PROBLEM TO WORK ON - Only a number is wanted. Count the lines holding the string "follow".

RECORD LIST -
________

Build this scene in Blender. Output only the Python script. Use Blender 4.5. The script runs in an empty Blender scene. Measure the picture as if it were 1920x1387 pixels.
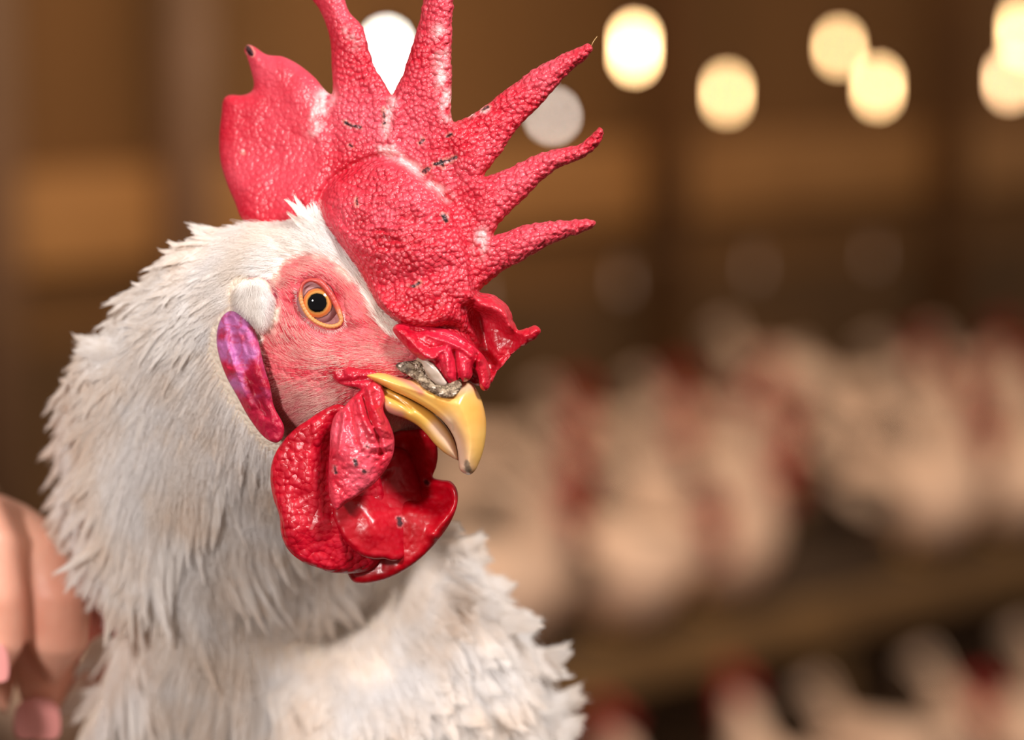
import bpy, math
import numpy as np
from mathutils import Vector, Matrix
from mathutils.geometry import delaunay_2d_cdt

S = bpy.context.scene
COL = S.collection
R_ = np.random.RandomState

# ------------------------------------------------------------------ camera
IMG_W, IMG_H = 1920, 1387
FPX = 5173.0                      # focal length in pixels of the frame
PITCH = math.radians(7.63)
CAM = np.array((0.0, 0.0, 1.7))
RIGHT = np.array((1.0, 0.0, 0.0))
FWD = np.array((0.0, math.cos(PITCH), -math.sin(PITCH)))
UP = np.array((0.0, math.sin(PITCH), math.cos(PITCH)))
FOCUS = 0.69
cd = bpy.data.cameras.new('camera')
cam = bpy.data.objects.new('camera', cd)
COL.objects.link(cam)
cam.location = CAM
cam.rotation_euler = (math.radians(90) - PITCH, 0, 0)
cd.sensor_width = 36.0
cd.lens = FPX * 36.0 / IMG_W
cd.clip_start = 0.02
cd.clip_end = 60
cd.dof.use_dof = True
cd.dof.focus_distance = FOCUS + 0.004
cd.dof.aperture_fstop = 5.9
cd.dof.aperture_blades = 0
S.camera = cam

# ------------------------------------------------------------------ light
w = bpy.data.worlds.new('world')
S.world = w
w.use_nodes = True
bg = w.node_tree.nodes['Background']
bg.inputs[0].default_value = (1.0, 0.82, 0.67, 1)
bg.inputs[1].default_value = 0.36


def area(name, loc, target, size, power, color):
    ld = bpy.data.lights.new(name, 'AREA')
    ld.shape = 'DISK'
    ld.size = size
    ld.energy = power
    ld.color = color
    o = bpy.data.objects.new(name, ld)
    COL.objects.link(o)
    o.location = loc
    d = Vector(target) - Vector(loc)
    o.rotation_euler = d.to_track_quat('-Z', 'Y').to_euler()
    return o


HEAD = (0.0, 0.69, 1.61)
area('key_light', (0.42, 0.18, 2.35), HEAD, 0.22, 13, (1.0, 0.965, 0.94))
area('fill_light', (-0.65, -0.30, 2.05), HEAD, 0.14, 12, (1.0, 0.94, 0.90))
area('barn_fill', (0.9, 3.3, 2.5), (0.9, 6.0, 0.5), 1.2, 42, (1.0, 0.79, 0.60))  # unseen area light added to brighten the fronts of the flock
area('barn_fill', (-1.2, 4.6, 3.4), (-1.2, 7.5, 1.0), 1.2, 26, (1.0, 0.76, 0.50))  # unseen area light added to lift the left of the wall
area('barn_fill', (1.6, 5.0, 3.2), (1.2, 8.6, 1.3), 1.2, 16, (1.0, 0.72, 0.42))  # unseen area light added to lift the right of the wall

S.view_settings.view_transform = 'Standard'
S.view_settings.look = 'None'
S.view_settings.gamma = 1
S.view_settings.use_curve_mapping = False
S.view_settings.exposure = 0.0
S.cycles.use_denoising = True
S.cycles.max_bounces = 6
S.cycles.diffuse_bounces = 3
S.cycles.glossy_bounces = 3
S.cycles.transmission_bounces = 4
S.cycles.transparent_max_bounces = 8
S.cycles.caustics_reflective = False
S.cycles.caustics_refractive = False
S.cycles.sample_clamp_indirect = 4.0


# ------------------------------------------------------------------ helpers
def lin(r, g, b):
    out = []
    for c in (r, g, b):
        c = c / 255.0
        out.append(c / 12.92 if c <= 0.04045 else ((c + 0.055) / 1.055) ** 2.4)
    return np.array(out)


def pt(px, py, wcm):
    """photograph position + depth (cm towards the camera from the focus plane) -> world"""
    px, py, wcm = np.broadcast_arrays(np.asarray(px, float), np.asarray(py, float), np.asarray(wcm, float))
    dep = FOCUS - wcm / 100.0
    a = (px - IMG_W / 2) / FPX * dep
    b = (IMG_H / 2 - py) / FPX * dep
    return CAM + dep[..., None] * FWD + a[..., None] * RIGHT + b[..., None] * UP


def project(P):
    d = np.asarray(P, float) - CAM
    dep = d @ FWD
    return IMG_W / 2 + FPX * (d @ RIGHT) / dep, IMG_H / 2 - FPX * (d @ UP) / dep, dep


def sm(x):
    x = np.clip(x, 0, 1)
    return x * x * (3 - 2 * x)


def prof(x):
    x = np.clip(x, 0, 1)
    return np.sqrt(np.maximum(1 - (1 - x) ** 2, 0))


def catmull(pts, step=4.0, closed=True):
    p = np.array(pts, float)
    n = len(p)
    out = []
    rng = range(n) if closed else range(n - 1)
    for i in rng:
        if closed:
            a, b, c, d = p[i - 1], p[i], p[(i + 1) % n], p[(i + 2) % n]
        else:
            a, b, c, d = p[max(i - 1, 0)], p[i], p[i + 1], p[min(i + 2, n - 1)]
        L = np.linalg.norm((c - b)[:2])
        k = max(1, int(L / step))
        # centripetal-like: shrink tangents on uneven spacing
        la, lb, lc = (max(np.linalg.norm((b - a)[:2]), 1e-6), max(L, 1e-6), max(np.linalg.norm((d - c)[:2]), 1e-6))
        m1 = (c - a) * (lb / (la + lb)) if np.linalg.norm(b - a) > 0 else (c - b)
        m2 = (d - b) * (lb / (lb + lc)) if np.linalg.norm(d - c) > 0 else (c - b)
        t = np.arange(k)[:, None] / k
        h = (2 * t**3 - 3 * t**2 + 1) * b + (t**3 - 2 * t**2 + t) * m1 + (-2 * t**3 + 3 * t**2) * c + (t**3 - t**2) * m2
        out.append(h)
    if not closed:
        out.append(p[-1:])
    return np.vstack(out)


def seg_dist(P, poly, closed=True):
    P = np.asarray(P, float)
    A = poly
    B = np.roll(poly, -1, 0)
    if not closed:
        A, B = poly[:-1], poly[1:]
    D = B - A
    L2 = np.maximum((D ** 2).sum(1), 1e-9)
    out = np.empty(len(P))
    for s in range(0, len(P), 4000):
        q = P[s:s + 4000, None, :] - A[None]
        t = np.clip((q * D).sum(2) / L2, 0, 1)
        e = q - t[..., None] * D
        out[s:s + 4000] = np.sqrt((e ** 2).sum(2).min(1))
    return out


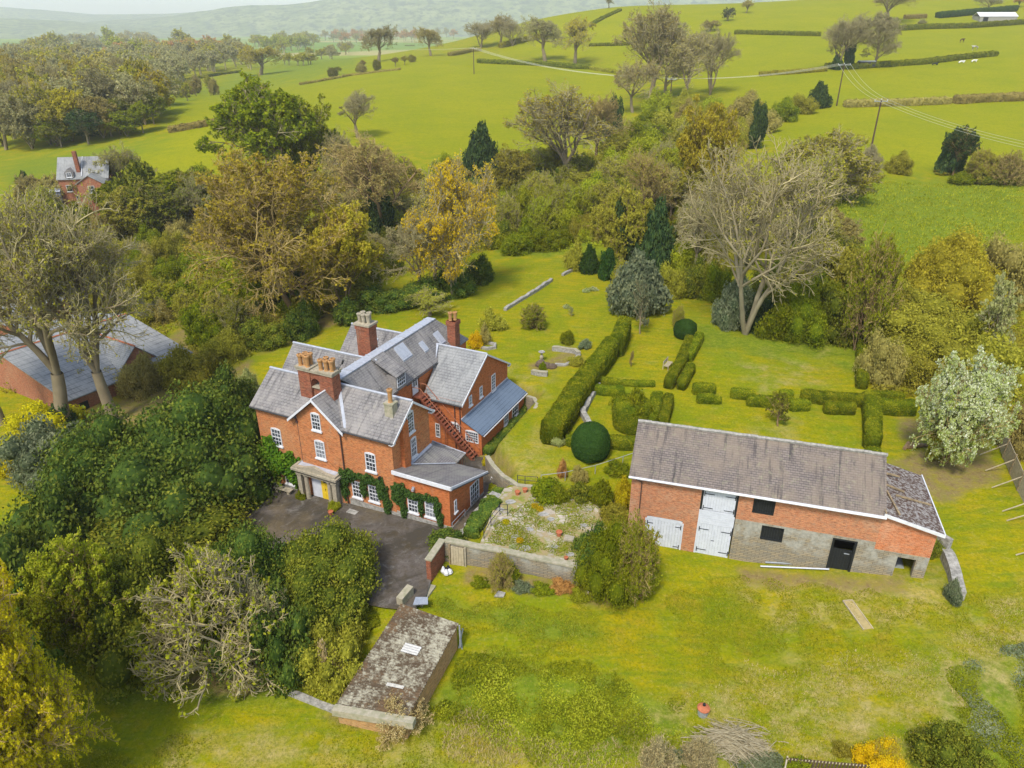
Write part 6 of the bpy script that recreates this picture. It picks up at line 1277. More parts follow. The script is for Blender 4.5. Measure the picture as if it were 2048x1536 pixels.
put_tree(860, 632, 588, 48, 'oak', 'spring', 'g', 'low spreading tree with flat branches in front of the laurels')
for u, vb, vt, w, k, l, lb in [(1095, 1008, 958, 33, 'small1', 'green', 'yellow green rounded shrub at the terrace edge'), (1120, 1012, 972, 22, 'small2', 'green', 'small shrub right of the yellow green one'), (1165, 1010, 965, 26, 'small2', 'everolive', 'dark leafy shrub in the terrace bed'), (1205, 1020, 965, 26, 'small1', 'green', 'glossy green shrub near the barn corner'), (1245, 1030, 960, 24, 'small2', 'yellow', 'yellow leaved shrub touching the barn'),
    (1160, 972, 934, 18, 'small1', 'brown', 'round pinkish brown bush under the handrail'), (1240, 960, 925, 30, 'small2', 'green', 'green shrub behind the barn corner'), (1125, 958, 918, 12, 'small2', 'rust', 'low rusty bush left of the brown bush'), (1230, 1060, 1010, 30, 'small1', 'olive', 'olive undergrowth left of the barn doors'),
    (985, 985, 968, 9, 'small1', 'spring', 'yellow green potted plant by the stone wall'), (973, 935, 912, 9, 'small1', 'yellow', 'yellow shrub at the stair foot'), (667, 1024, 1003, 13, 'small1', 'spring', 'yellow green potted shrub right of the porch'), (600, 1002, 983, 13, 'small2', 'green', 'dark potted shrub left of the porch')]:
    put_bush(u, vb, vt, w, k, l, lb)
put_bush(1232, 1218, 1055, 78, 'big1', 'green', 'large bright green bush at the end of the terrace wall', depth=2.6); put_bush(1190, 1180, 1060, 50, 'mid1', 'ever', 'darker bush behind the bright green one', depth=2.2); put_bush(1275, 1200, 1090, 45, 'mid2', 'spring', 'yellow tipped right side of the bright green bush', depth=1.8)
put_tree(1265, 1190, 1050, 50, 'shrub1', 'green', 'b', 'arching leafy shoots rising from the bright green bush', cat='shrub', name='shrub')
put_bush(1010, 1175, 1112, 26, 'small2', 'green', 'green shrub against the grey terrace wall', depth=.9); put_tree(1000, 1172, 1105, 28, 'shrub2', 'spring', 'b', 'twiggy shrub against the terrace wall', cat='shrub', name='shrub')
for u, vb, vt, w, l, lb in [(962, 1180, 1158, 22, 'green', 'low green plants under the terrace wall'), (1045, 1190, 1165, 22, 'bluegrey', 'grey leaved plants at the bed edge'), (1085, 1195, 1168, 24, 'green', 'low green plants in mid bed'), (1125, 1192, 1160, 26, 'rust', 'russet leaved plants under the wall'), (1160, 1210, 1180, 20, 'spring', 'light green plants at the bright bush foot')]: put_bush(u, vb, vt, w, 'small2', l, lb, depth=.7)
put_bush(1772, 1568, 1492, 52, 'mid1', 'gold', 'bright golden flowering gorse at the bottom edge', depth=1.1); put_bush(1920, 1578, 1462, 75, 'mid2', 'everolive', 'dark evergreen bush at the bottom right', depth=1.8); put_tree(1765, 1530, 1478, 26, 'shrub1', 'yellow', 'b', 'yellow sprigs behind the gorse', cat='shrub', name='shrub')
put_bush(1690, 1520, 1488, 22, 'small2', 'olive', 'grey green shrub behind the picket fence', depth=.5); put_bush(1600, 1560, 1520, 30, 'small1', 'green', 'green plant inside the picket fence', depth=.5)
put_bush(1870, 1120, 1075, 22, 'small2', 'everolive', 'ivy clump on the barn lean-to corner', depth=.6); put_bush(1912, 1218, 1165, 12, 'small1', 'bluegrey', 'grey ivy over the end of the low wall', depth=.8)
put_tree(1628, 1120, 1070, 14, 'far3', 'dark', 'b', 'dark green weed growing against the stone wall', cat='plant', name='tall_weed')
put_tree(1395, 1545, 1478, 40, 'shrub2', 'straw', 'g', 'pale dry grass clump left of the brush pile', cat='plant', name='dry_plant'); put_tree(1310, 1580, 1480, 50, 'shrub2', 'straw', 'g', 'tall dry stems at the bottom edge', cat='plant', name='dry_plant')
put_tree(800, 1455, 1400, 60, 'shrub2', 'straw', 'b', 'tangle of dead brown vine over the shed roof', cat='plant', name='dead_vine')
# ---------------------------------------------------------------- field hedges
def fhedge(px, h, w, leaf, label, dens=14, lsz=.3, seed=80):
    return hedge(px, h, w, leaf, label, 'field hedges', name='field_hedge', dens=dens, lsz=lsz, seed=seed, rough=.35)
for i, (px, h, w, l, lb) in enumerate([
  ([(340, 265), (400, 255), (455, 246)], 1.8, 2, 'brown', 'clipped field hedge left of the tall green tree'), ([(955, 126), (1020, 129), (1090, 131), (1180, 138)], 2, 2.5, 'everolive', 'dark hedge along the brow of the big field'), ([(1180, 138), (1240, 148), (1330, 152)], 1.4, 2, 'olive', 'low hedge continuing right from the brow'),
  ([(1470, 68), (1560, 70), (1640, 72)], 2, 3, 'everolive', 'dark straight hedge left of the roadside trees'), ([(1650, 137), (1700, 138), (1760, 134), (1850, 128), (1920, 119), (1990, 112)], 2, 3, 'everolive', 'dark hedge under the roadside trees'), ([(1520, 152), (1580, 148), (1650, 142)], 1.5, 3, 'olive', 'ragged low hedge left of the roadside trees'),
  ([(1690, 214), (1750, 212), (1830, 210), (1895, 207)], 2.0, 3, 'brown', 'brown hedge behind the nearer power pole'), ([(1910, 207), (1980, 203), (2060, 200)], 2.4, 3, 'brown', 'brown hedge at the right, beyond the gap'), ([(1780, 62), (1850, 58), (1930, 56), (2048, 48)], 2.5, 3, 'everolive', 'dark hedge in front of the white farm'), ([(1875, 36), (1960, 28), (2030, 22)], 3.2, 4, 'dark', 'tall dark hedge behind the white farm'), ([(1810, 38), (1850, 36)], 2.2, 3, 'brown', 'short hedge piece above the round bush'),
  ([(1180, 52), (1205, 38), (1240, 22)], 1.5, 3, 'everolive', 'hedge climbing to the skyline'), ([(1180, 92), (1260, 90)], 1.4, 2.5, 'everolive', 'short dark hedge on the middle slope'), ([(900, 112), (940, 104), (960, 102)], 2, 3, 'brown', 'hedge running up to the ridge clump'), ([(810, 92), (880, 74), (925, 66)], 2.2, 3, 'everolive', 'far dark hedge beyond the bare oak'), ([(1000, 96), (1040, 85), (1080, 78)], 3, 4, 'olive', 'thick hedge under the ridge clump'),
  ([(600, 170), (700, 152), (800, 140)], .9, 1, 'brown', 'thin scrubby boundary along the far edge of the big field'), ([(355, 165), (440, 150), (480, 145)], 1.5, 2, 'everolive', 'hedge in the far green field, left'), ([(560, 118), (620, 113), (680, 108)], 1.5, 2.5, 'everolive', 'hedge across the far green field, centre')]):
    fhedge(px, h, w, l, lb, seed=80 + i)
for i, u in enumerate([1890, 1915, 1940, 1965]): put_bush(u, 352, 340, 14, 'small2', 'olive', 'low scrub at the right field edge', 'low scrub tufts along right field edge', depth=2)
# ---------------------------------------------------------------- middle distance woods: single trees
rs_ = random.Random(11)
VF = [[], [], [], []]
def vfar(p, h, w, leaf):
    e = BMV; s = w / RXA['vfar']; a = rs_.random() * 6.28; c_, n_ = math.cos(a), math.sin(a); v = e[0]
    V = np.stack([p[0] + (v[:, 0] * c_ - v[:, 1] * n_) * s, p[1] + (v[:, 0] * n_ + v[:, 1] * c_) * s, p[2] + v[:, 2] * h], 1)
    VF[0].append(V); VF[1].append(e[1] + len(v) * (len(VF[0]) - 1)); VF[2].append(e[2]); mi = e[3].copy(); mi[mi == 1] = leaf; VF[3].append(mi)
def mesh_arrays(ms):
    Vs, Fs, As, Ms, o = [], [], [], [], 0
    for me, off in ms:
        v = np.zeros(len(me.vertices) * 3, np.float32); me.vertices.foreach_get('co', v); f = np.zeros(len(me.loops), np.int32); me.loops.foreach_get('vertex_index', f); a = np.zeros(len(me.polygons), np.float32); me.attributes['v'].data.foreach_get('value', a); m_ = np.zeros(len(me.polygons), np.int32); me.polygons.foreach_get('material_index', m_)
        Vs.append(v.reshape(-1, 3)); Fs.append(f.reshape(-1, 4) + o); o += len(me.vertices); As.append(a); Ms.append(m_ * off)
    return np.concatenate(Vs), np.concatenate(Fs), np.concatenate(As), np.concatenate(Ms)
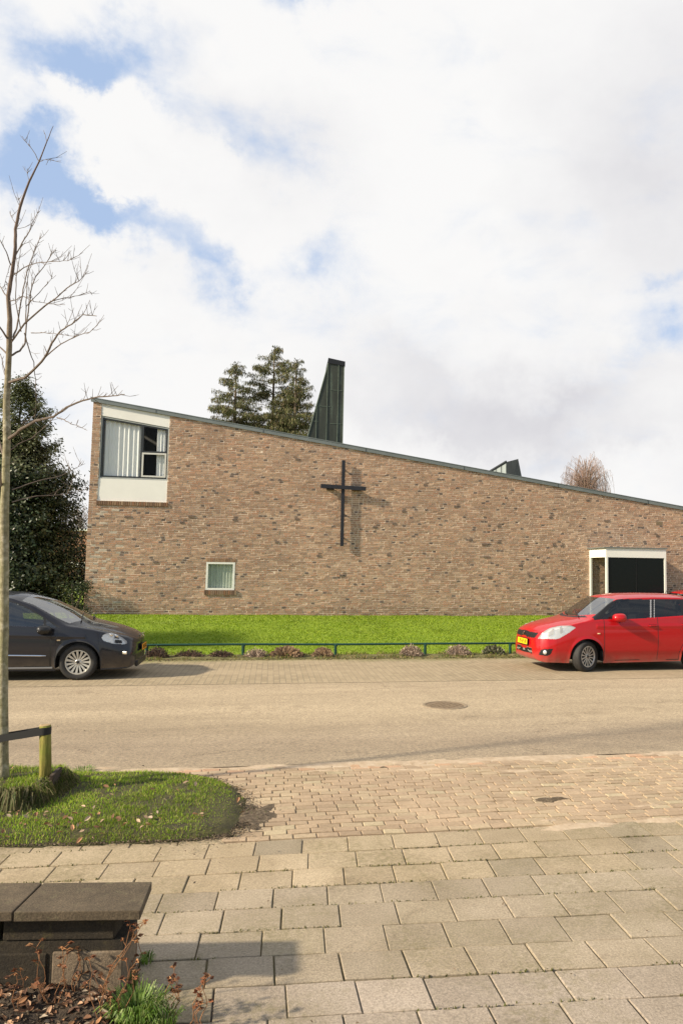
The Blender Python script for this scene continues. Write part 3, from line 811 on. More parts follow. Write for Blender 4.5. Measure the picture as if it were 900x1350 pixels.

________

OUTPUT FOR THIS EXERCISE - 2